Thanks, Mark. That’s definitely a fair point. For my follow-up, perhaps Sean, regarding your comments on the sequential increase in average lateral links, how do you see that projecting over the next couple of years, as you look out to your development?

Sean Smith

Chief Operating Officer

It’s good question. Certainly, it’s something we are pushing on and I’ll give a tip of the hat to our land crew, because they are working feverishly to trade us out of small non-op positions and trade us into larger not operated positions, such that we can, A, increase our working interest and B, drill more long laterals and so that’s something that we are certainly concentrating on.
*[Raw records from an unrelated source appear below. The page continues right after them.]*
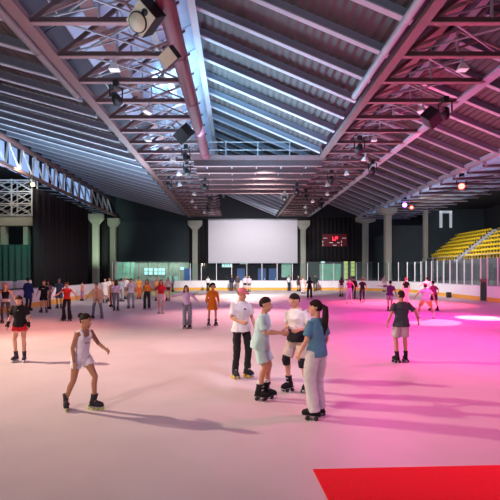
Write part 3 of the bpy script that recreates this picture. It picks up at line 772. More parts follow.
        h.build('hair', hm, body, True)
    if cap:
        c = MB(); rr = []
        for i in range(7):
            e = i / 6 * PI / 2 * .98; rr.append((HP(0, -.012, .042 + .085 * math.sin(e)), hl * .088 * math.cos(e) * k, hf * .108 * math.cos(e) * k))
        c.loft(rr, 18)
        c.loft([(HP(0, -.012, .030), hl * .086 * k, hf * .106 * k), (HP(0, -.012, .044), hl * .088 * k, hf * .108 * k)], 18)
        c.loft([(HP(0, .05, .052), hl * .07 * k, hu * .012 * k), (HP(0, .10, .05), hl * .072 * k, hu * .010 * k), (HP(0, .145, .038), hl * .058 * k, hu * .008 * k), (HP(0, .165, .030), hl * .02 * k, hu * .005 * k)], 14)
        c.build('cap', cloth(cap), body, True)
    # --- upper garment
    def torso_loft(c, t0, t1, loose, flare=0., n=18):
        prof = [(-.30, .165, .125), (-.11, .165, .118), (0, .166, .118), (.08, .15, .106), (.17, .125 if fem else .138, .094), (.27, .138 if fem else .152, .104), (.36, .15 if fem else .167, .114), (.43, .152 if fem else .17, .098), (.475, .145 if fem else .155, .082), (.515, .10, .068), (.54, .068, .062)]
        def pr(t):
            for i in range(len(prof) - 1):
                if prof[i][0] <= t <= prof[i + 1][0]:
                    u = (t - prof[i][0]) / (prof[i + 1][0] - prof[i][0]); return [prof[i][j] + (prof[i + 1][j] - prof[i][j]) * u for j in (1, 2)]
            return prof[0][1:] if t < 0 else prof[-1][1:]
        ts = sorted({t0, t1} | {p[0] for p in prof if t0 < p[0] < t1} | ({-.05} if t0 < -.05 < t1 else set()))
        rg = []
        for t in ts:
            a, d = pr(t); lo = loose * (1 if t < .42 else .45); fl = flare * max(0, (.12 - t)) 
            rg.append((S(t), right * (w(a) + lo * s + fl * s), back * (w(d) + lo * s + fl * s)))
        c.loft(rg, n)
    sl_len = {'none': 0, 'short': .78, 'cap': .4, 'long': 1.92, 'three': 1.45}
    def sleeves(c, kind, loose):
        if not sl_len[kind]: return
        for q, sg in (('l', 1), ('r', -1)):
            sj = shL if sg > 0 else shR; el, hd = El[q], Hd[q]; L = sl_len[kind]
            p0 = S(.45, sg * (shw - .06)); pts = [p0, sj + sp * .004]; rad = [w(.055), w(.049) + loose * s * .3]
            if L <= 1: pts += [sj.lerp(el, L * .5), sj.lerp(el, L)]; rad += [w(.047) + loose * s * .55, w(.045) + loose * s * .9]
            else: pts += [sj.lerp(el, .5), el, el.lerp(hd, (L - 1) * .5), el.lerp(hd, L - 1)]; rad += [w(.05) + loose * s, w(.045) + loose * s, w(.042) + loose * s, w(.034) + loose * s]
            c.chain(pts, rad, 12, rs=True, re=False)
    if top:
        kind, col, hem, sl, loose = top[:5]
        c = MB(); torso_loft(c, hem, .42 if kind == 'tank' else .53, loose, .12 if loose > .03 else 0)
        if kind == 'tank':
            for sg in (1, -1): 
                c.chain([S(.38, sg * .085, .095), S(.46, sg * .088, .075), S(.515, sg * .085, .01), S(.46, sg * .088, -.075), S(.38, sg * .085, -.09)], [.026 * s] * 5, 8)
        sleeves(c, sl, loose)
        o = garment(top[5] if len(top) > 5 else ('tank_top' if kind == 'tank' else 'shirt'), c, cloth(col))
    if dress:
        col, length, flare, sl, loose = dress
        c = MB(); torso_loft(c, 0.02, .53, loose)
        c.loft([(S(.14), right * (w(.125) + loose * s), back * (w(.095) + loose * s)), (S(0), right * (w(.165) + .02 * s), back * (w(.12) + .02 * s)), (S(-length * .5), right * (w(.17) + flare * .6 * s), back * (w(.125) + flare * .6 * s)), (S(-length), right * (w(.175) + flare * s), back * (w(.13) + flare * s))], 18)
        sleeves(c, sl, loose); garment('dress', c, cloth(col))
    # --- lower garment
    if bottom:
        kind, col = bottom[:2]
        c = MB()
        if kind == 'skirt':
            c.loft([(S(.12), right * w(.14), back * w(.105)), (S(0), right * (w(.175) + .012 * s), back * (w(.12) + .015 * s)), (S(-.16), right * (w(.19) + .03 * s), back * (w(.14) + .03 * s)), (S(-.27), right * (w(.2) + .04 * s), back * (w(.15) + .04 * s))], 18)
        else:
            R_ = {'skinny': (.094, .080, .062, .062, .046), 'straight': (.10, .088, .078, .073, .070), 'wide': (.106, .10, .094, .095, .098), 'baggy': (.112, .108, .100, .098, .094), 'flare': (.098, .084, .074, .086, .115), 'shorts': (.108, .10, .094), 'long_shorts': (.11, .104, .098)}[kind]
            c.loft([tring(-.10, .09, .07), tring(-.06, .165, .118), tring(.0, .174, .124), tring(.07, .158, .112), tring(.12, .142, .102)], 16)
            for q, sg in (('l', 1), ('r', -1)):
                hj = P + V((sg * hw, 0, -.01)); kn, an = Kn[q], A[q]
                if kind in ('shorts', 'long_shorts'):
                    e = bottom[2] if len(bottom) > 2 else (.55 if kind == 'shorts' else .85)
                    c.chain([hj, hj.lerp(kn, e * .5), hj.lerp(kn, e)], [w(R_[0]), w(R_[1]) + .005, w(R_[2]) + .012], 14, re=False)
                else:
                    endp = an + (an - kn).normalized() * (.03 if kind == 'skinny' else .055) * s if roll else an + (an - kn).normalized() * .06 * s
                    c.chain([hj, hj.lerp(kn, .5), kn, kn.lerp(an, .5), endp], [w(x) for x in R_], 14, re=False)
        garment({'skirt': 'skirt', 'shorts': 'shorts', 'long_shorts': 'shorts'}.get(kind, 'trousers'), c, cloth(col))
    # --- footwear
    for i, (q, sg) in enumerate((('l', 1), ('r', -1))):
        a = A[q]; sy = math.radians(sg * toe) if shoe_yaw is None else math.radians(shoe_yaw[i])
        if roll: skate(shoes[0], shoes[1], shoes[2], body, (a.x, a.y, a.z - ank), sy, max(.86, s ** .8), lod > 1, 0)
        else:
            c = MB(); fd = V((math.sin(sy), -math.cos(sy), 0)); c.chain([a + fd * -.03 + V((0, 0, -.06)), a + fd * .06 + V((0, 0, -.062)), a + fd * .15 * s + V((0, 0, -.068))], [.042, .044, .034], 10); c.chain([a + V((0, 0, -.05)), a + V((0, 0, .03))], [.045, .048], 10, re=False)
            c.build('shoe', cloth(shoes[1]), body, True)
    J = dict(P=P, S=S, El=El, Hd=Hd, Kn=Kn, A=A, w=w, s=s, HP=HP, body=body, garment=garment, right=right, back=back, torso_loft=torso_loft, sleeves=sleeves, hl=hl, hf=hf, hu=hu, k=k, shL=shL, shR=shR)
    if extra: extra(J)
    return J
# ------------------------------------------------------------------ the skaters
DK = (.022, .014, .011); BR = (.07, .035, .018); BLK = (.012, .012, .014)
SK1 = (.66, .36, .24); SK2 = (.54, .28, .17); SK3 = (.42, .21, .12)
JEAN = (.16, .20, .30); WHT = (.78, .78, .78)

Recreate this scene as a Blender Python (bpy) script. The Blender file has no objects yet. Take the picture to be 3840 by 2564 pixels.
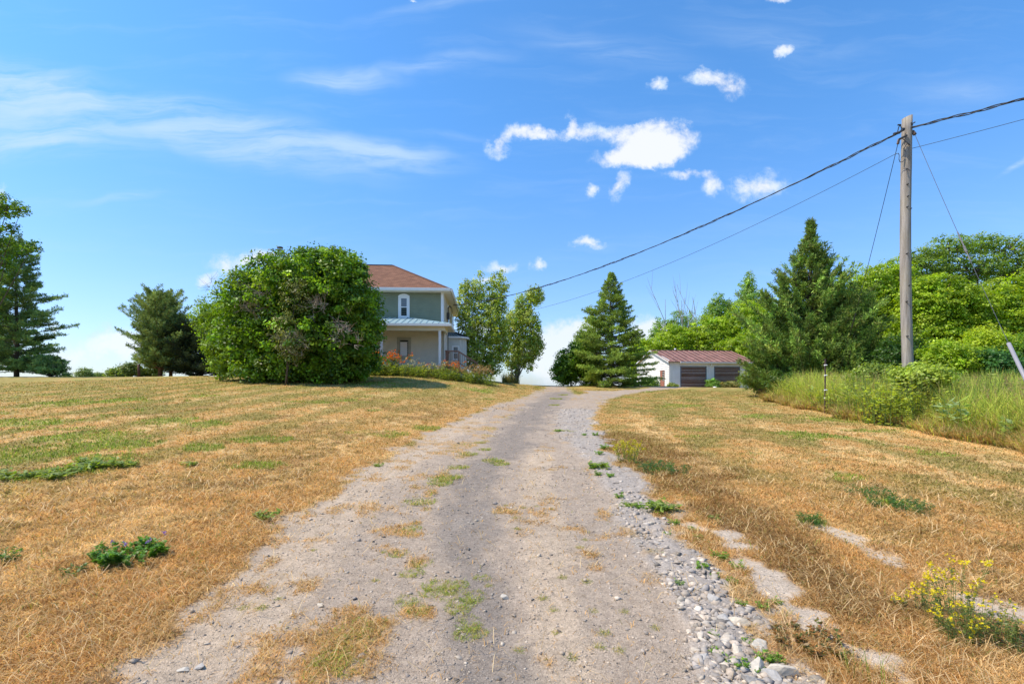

We have – we are showing in our current plan the way our acreage sits today that we will increase next year again in our lateral length. So, certainly north of 6000 feet is our target in 2018 and depending on how our land group can do, putting together acreage positions, we hope to continue to grow that in the coming years.

Derrick Whitfield

Analyst · Stifel

Thanks for taking my questions.

Mark Papa

Chairman

Yes, thanks, Derrick.

Operator

Operator

[Operator Instructions] And currently we have no further questions in the queue. I’ll turn the conference over to Mark Papa for closing comments.

Mark Papa

Chairman

Okay. I’d like to thank everyone for paying attention to the call and we’ll talk to you again in three more months. Thank you. Operator Once again, we’d like to thank you for participating on today’s conference call. You may now disconnect.